Year-End Resolutions: My Liberation—and perhaps everyone’s
- May 12
- 3 min read
Article by John Kenneth Dapitan

I choked on a firecracker, but I burst into flying colors.
New years were always about new beginnings. We march into new chapters and follow the trails of first times and emerging relationships. However, 2025 proves that a year can end in tragic stories, heartbreak, and hopelessness.
So instead of writing my 2026 New Year’s resolutions, I asked myself: what did I change to deserve a new beginning?
First 4 Months of Love Not Lighting Up
Love was not as magical as it seems in the films. There is much to ask rather than experience. It is more painful than feeling warm. And it taught me—and perhaps all of us—that our flaws transform into a mirrorball because of love. We tend because we don’t want it to end; we hold on even if it means carrying them by the neck. Our loving selves carry a burden of longing that tortures people around us. The walls we built for the people to protect them end up burying them alive.

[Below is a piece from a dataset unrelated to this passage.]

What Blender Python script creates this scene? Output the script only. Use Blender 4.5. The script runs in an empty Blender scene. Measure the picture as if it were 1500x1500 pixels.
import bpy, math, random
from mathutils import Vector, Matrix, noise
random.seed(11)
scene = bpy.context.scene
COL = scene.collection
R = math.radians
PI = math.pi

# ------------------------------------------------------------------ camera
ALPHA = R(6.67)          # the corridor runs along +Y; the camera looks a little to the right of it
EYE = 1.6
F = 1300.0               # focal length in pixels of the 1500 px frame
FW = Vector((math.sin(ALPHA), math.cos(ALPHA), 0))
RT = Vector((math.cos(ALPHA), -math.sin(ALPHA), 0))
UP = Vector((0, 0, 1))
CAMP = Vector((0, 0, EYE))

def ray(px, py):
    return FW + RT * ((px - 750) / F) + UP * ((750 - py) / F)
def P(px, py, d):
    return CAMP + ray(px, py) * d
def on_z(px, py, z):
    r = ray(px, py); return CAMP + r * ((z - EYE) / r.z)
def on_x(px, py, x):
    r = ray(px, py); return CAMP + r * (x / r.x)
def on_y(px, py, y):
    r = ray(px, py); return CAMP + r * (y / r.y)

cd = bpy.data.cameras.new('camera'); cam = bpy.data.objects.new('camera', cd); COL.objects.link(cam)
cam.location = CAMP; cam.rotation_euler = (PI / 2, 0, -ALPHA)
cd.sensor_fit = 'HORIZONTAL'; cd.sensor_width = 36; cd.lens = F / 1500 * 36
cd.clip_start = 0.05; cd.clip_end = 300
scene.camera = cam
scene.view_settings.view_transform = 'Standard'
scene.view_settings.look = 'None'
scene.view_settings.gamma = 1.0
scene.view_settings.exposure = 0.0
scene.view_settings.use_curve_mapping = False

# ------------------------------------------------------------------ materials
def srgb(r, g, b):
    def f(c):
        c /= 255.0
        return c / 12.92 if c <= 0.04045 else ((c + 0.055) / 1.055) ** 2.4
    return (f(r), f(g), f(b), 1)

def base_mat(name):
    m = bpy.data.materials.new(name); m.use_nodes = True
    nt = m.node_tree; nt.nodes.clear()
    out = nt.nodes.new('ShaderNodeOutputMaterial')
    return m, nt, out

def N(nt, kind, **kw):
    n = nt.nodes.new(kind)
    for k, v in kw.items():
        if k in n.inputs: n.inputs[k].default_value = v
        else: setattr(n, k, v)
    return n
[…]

2025 helped me realize that a broken person believes in broken versions of love. But we let them because experiences nourish a gentle soul. Sometimes, lessons hardly found can only be obtained when we lose something. However, it is never because someone deserves their heart broken and tainted, but maybe it’s the universe nudging you to believe it is all you ever needed.
And as I ponder that love is not a one-size-fits-all fantasy, the next months grew hazier and awakened my sleeping soul.

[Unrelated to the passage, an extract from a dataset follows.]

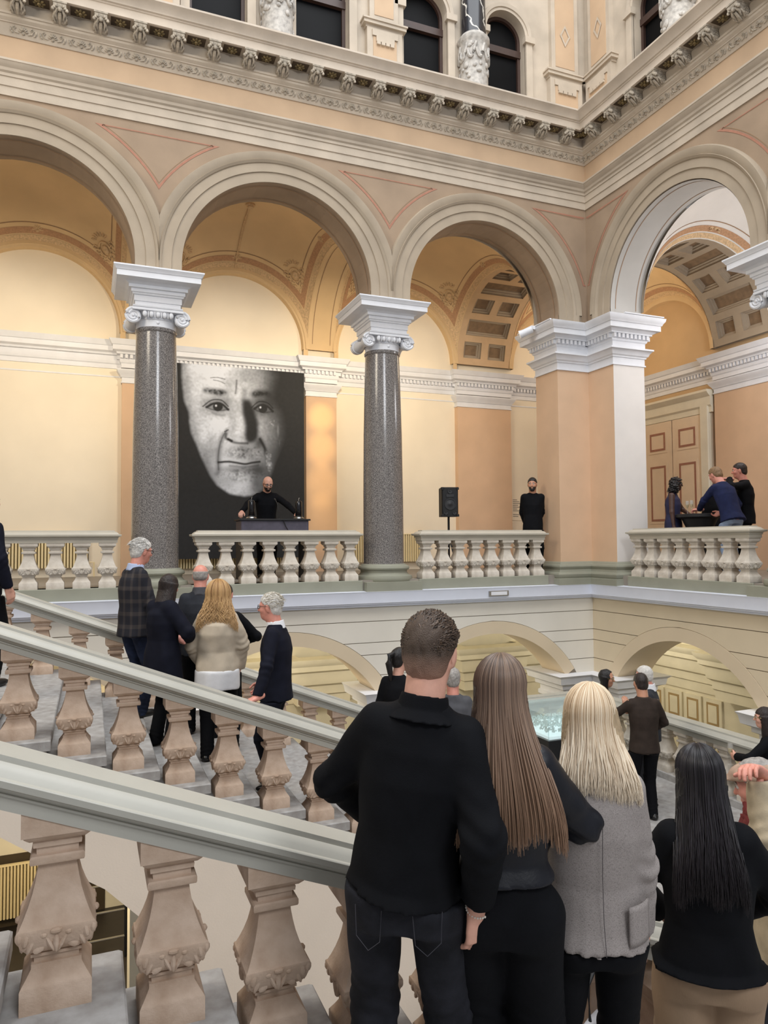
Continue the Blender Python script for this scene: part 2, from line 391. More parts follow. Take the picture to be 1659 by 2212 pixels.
def palmette_mesh():
    mb = MB(); R = lambda a: Matrix.Rotation(a, 3, 'Y')
    for k in range(-3, 4):
        a = k*.42; L = .05-.004*abs(k)
        mb.ell((math.sin(a)*.045, -.062-.028*math.cos(a), 8.05+.055*math.cos(a)-.0), (.011, .014, L*.62), 5, 4, R(a))
    mb.ell((0, -.055, 8.045), (.022, .016, .014), 6, 4)
    for sx in (-1, 1):
        mb.tube([(sx*.06, -.055, 8.045), (sx*.11, -.065, 8.055), (sx*.135, -.085, 8.095), (sx*.115, -.095, 8.12), (sx*.095, -.085, 8.10), (sx*.11, -.08, 8.085)], [.008, .011, .011, .01, .009, .006], 5)
        mb.ell((sx*.165, -.075, 8.085), (.012, .012, .035), 5, 4); mb.ell((sx*.15, -.06, 8.05), (.012, .012, .022), 5, 4, R(sx*.8))
    return mb.mesh('palmette', M_ORN, 45)
mo, ro_, rf, pa = modillion_mesh(), rosette_mesh(), rosframe_mesh(), palmette_mesh()
for s in 'AB':
    k = 0
    while True:
        u = .60+.543*k
        if u > (9.9 if s == 'A' else 5.0): break
        M = MT(s) @ Matrix.Translation((u, 0, 0)) @ Matrix.Diagonal((1, 1, 1, 1))
        put(mo, 'modillion', ent, M=M)
        M2 = MT(s) @ Matrix.Translation((u-.2715, 0, 0)); r1 = put(rf, 'rosette_recess', ent, M=M2); put(ro_, 'rosette', r1)
        k += 1
    for k in range(26 if s == 'A' else 12):
        put(pa, 'palmette', ent, M=MT(s) @ Matrix.Translation((.22+.382*k, 0, 0)))
# upper storey behind the cornice
WIN = [(1.15, 2.0), (2.83, 3.72), (4.74, 5.69), (6.51, 7.43), (8.55, 9.5)]
PED = [4.11, 7.92]
wn = 0
for s in 'AB':
    ue = 10.2 if s == 'A' else 6.0
    wins = [w_ for w_ in WIN if w_[1] < ue]
    mb = MB(); arch_wall(mb, s, -.25 if s == 'A' else -.25, ue, 8.72, 14.0, [((a+b)/2, 10.42, (b-a)/2, 10.42) for a, b in wins], .25, .62)
    up = mb.build('wall_upper_'+SIDE[s], M_ENT, kind='structure')
    for a, b in wins:
        c, r = (a+b)/2, (b-a)/2; mb = MB()
        arc_band(mb, s, c, 10.42, [(r, .25), (r, .225), (r+.05, .22), (r+.055, .20), (r+.12, .19), (r+.14, .25)], n=24)
        for sg in (-1, 1):
            e = c+sg*(r+.07); pts = [T(s, e+dx*.5, v, 0) for dx, v in ((-.14, .25), (-.14, .20), (.14, .20), (.14, .25))]
            mb.box(*sorted((T(s, e-.07, .2, 0)[0], T(s, e+.07, .26, 0)[0])), *sorted((T(s, e-.07, .2, 0)[1], T(s, e+.07, .26, 0)[1])), 8.72, 10.3)
            q0, q1 = T(s, e-.11, .16, 0), T(s, e+.11, .27, 0)
            mb.box(min(q0[0], q1[0]), max(q0[0], q1[0]), min(q0[1], q1[1]), max(q0[1], q1[1]), 10.3, 10.42)
        mb.build('window_surround', M_ENT, up, 30)
        wn += 1
        fr = empty('window_%d' % wn, kind='structure'); mb = MB()
        def bar(u0, u1, v0, v1, z0, z1):
            q0, q1 = T(s, u0, v0, 0), T(s, u1, v1, 0); mb.box(min(q0[0], q1[0]), max(q0[0], q1[0]), min(q0[1], q1[1]), max(q0[1], q1[1]), z0, z1)
        bar(a, a+.06, .42, .5, 8.72, 10.42); bar(b-.06, b, .42, .5, 8.72, 10.42); bar(a, b, .40, .5, 10.12, 10.25); bar(a, b, .42, .5, 8.72, 8.85)
        arc_band(mb, s, c, 10.42, [(r, .5), (r, .42), (r-.06, .42), (r-.06, .5)], n=20)
        mb.build('window_frame', M_WOODD, fr)
        mb = MB(); bar(a, b, .475, .485, 8.72, 10.9); mb.build('pane', M_PANE, fr)
    # pilasters on pedestals
    for pc in [None]+PED:
        if pc and pc > ue: continue
        e = empty('pilaster_upper', parent=up)
        u0, u1 = (-.12, .70) if pc is None else (pc-.37, pc+.37)
        def bx(mb, ua, ub, v0, v1, z0, z1):
            q0, q1 = T(s, ua, v0, 0), T(s, ub, v1, 0); mb.box(min(q0[0], q1[0]), max(q0[0], q1[0]), min(q0[1], q1[1]), max(q0[1], q1[1]), z0, z1)
        mb = MB(); bx(mb, u0, u1, .1, .3, 8.72, 8.95); bx(mb, u0+.04, u1-.04, .13, .3, 8.95, 9.72)
        for d, z0, z1 in ((-.02, 9.72, 9.77), (.03, 9.77, 9.83), (.05, 9.83, 9.86)): bx(mb, u0-d, u1+d, .12-d, .3, z0, z1)
        mb.build('pedestal', M_WHITE if False else M_ENT, e)
        mb = MB(); bx(mb, u0+.15, u1-.15, .118, .2, 9.06, 9.56); mb.build('pedestal_panel', M_FRZ, e)
        mb = MB(); bx(mb, u0+.13, u1-.13, .10, .2, 9.57, 9.68); bx(mb, u0+.2, u1-.2, .09, .2, 9.47, 9.57)
        for k in range(4): bx(mb, u0+.2+k*(u1-u0-.4)/4+.008, u0+.2+(k+1)*(u1-u0-.4)/4-.008, .085, .2, 9.42, 9.47)
        mb.build('guttae', M_ENT, e)
        mb = MB(); bx(mb, u0+.10, u1-.10, .16, .3, 9.86, 12.0); mb.build('pilaster_shaft', M_ENT, e)
        mb = MB(); bx(mb, u0+.19, u1-.19, .152, .2, 9.98, 12.0); mb.build('pilaster_panel', M_FRZ, e)
        mb = MB(); c = (u0+u1)/2
        mb.add([T(s, c+x, .14, 10.62+z) for x, z in ((0, .22), (.12, 0), (0, -.22), (-.12, 0), (0, .15), (.08, 0), (0, -.15), (-.08, 0))], [(0, 1, 5, 4), (1, 2, 6, 5), (2, 3, 7, 6), (3, 0, 4, 7)])
        mb.build('lozenge', M_ENT, e)
    # marble columns between the paired windows, on carved drums
    for uc in (2.35, 6.03):
        if uc > ue: continue
        e = empty('upper_column', T(s, uc, .12, 8.72), label='black veined marble column on a white carved drum above the '+('back wall, '+('nearest the corner' if uc < 3 else 'over the middle arch') if s == 'A' else 'right-hand wall'), cat='column', group='marble columns of the upper storey')
        mb = MB(); mb.lathe([(.23, 1.3), (.225, 2.4), (.215, 3.3)], 24); mb.build('shaft', M_MARB, e, 40)
        mb = MB(); mb.lathe([(.31, 0), (.31, .16), (.27, .2), (.25, .3), (.255, .6), (.26, 1.1), (.275, 1.14), (.30, 1.18), (.30, 1.23), (.26, 1.27), (.235, 1.31)], 28); mb.build('drum', M_DRUM, e, 35)
        mb = MB()
        for k in range(60):
            a = random.uniform(0, 2*PI); z = random.uniform(.34, 1.06); rr = random.uniform(.03, .055)
            mb.ell((.262*math.cos(a), .262*math.sin(a), z), (rr, .022, rr*random.uniform(.6, 1.3)), 7, 5, Matrix.Rotation(a+PI/2, 3, 'Z'))
        for k in range(10):
            a = k*2*PI/10; mb.tube([(.27*math.cos(a+t*.5), .27*math.sin(a+t*.5), .95-.16*math.sin(t*PI)) for t in np.linspace(0, 1.25, 8)], [.03]*8, 6)
        mb.build('carved_garland', M_DRUM, e, 50)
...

May to August of Burning from Falling Short
At the front of a mirror glows an image of a try-hard—an overcompensator, always doing the most, and the imaginative. In the busy city, being a dreamer means not receiving a kind hand. Like any college student and even adults, we will be haunted by falling short.
We could have won.
We almost did.
That should have been us.
Because that is when we realize that our efforts were more meaningful and impactful than reality. And it taught me—and perhaps all of us—that I could see the same situations with my classmates failing to earn scholarships, friends who didn’t pass, and fellow Filipinos working hard yet riddled with corruption.
I am not the only one. So I waited for incandescent bulbs to light up our streets, and live the ‘Ber’ months in optimism.
What 2025’s Ber Months Taught the Human in Me
In the busy streets, we subtly live the euphoria of Christmas. Jeepneys play holiday songs of Mariah Carey and Jose Mari Chan, and the streets were filled with youngsters carolling. Yet hearing those music remains a feather on our cap—a privilege to hear music without the gloom. Many Filipinos carry a burden of living a boring and repetitive life cycle behind the joyful music.
But what is great about a year ending is that we can always rewrite our stories and unlearn. It taught me—and perhaps all of us—that every person becomes worthy of a new beginning when they have the reason to fight for it and the grit to hold on. After all, what we need is not another beginning, but the courage to finish what we started. Amid flaws and disarray, we chose to believe in the beauty of the people and to show compassion to ourselves, which allows us to love again: love people, passion, and the art of becoming.
I survived a year of choking on firecrackers, but it made me fly into beautiful colors—and perhaps everyone.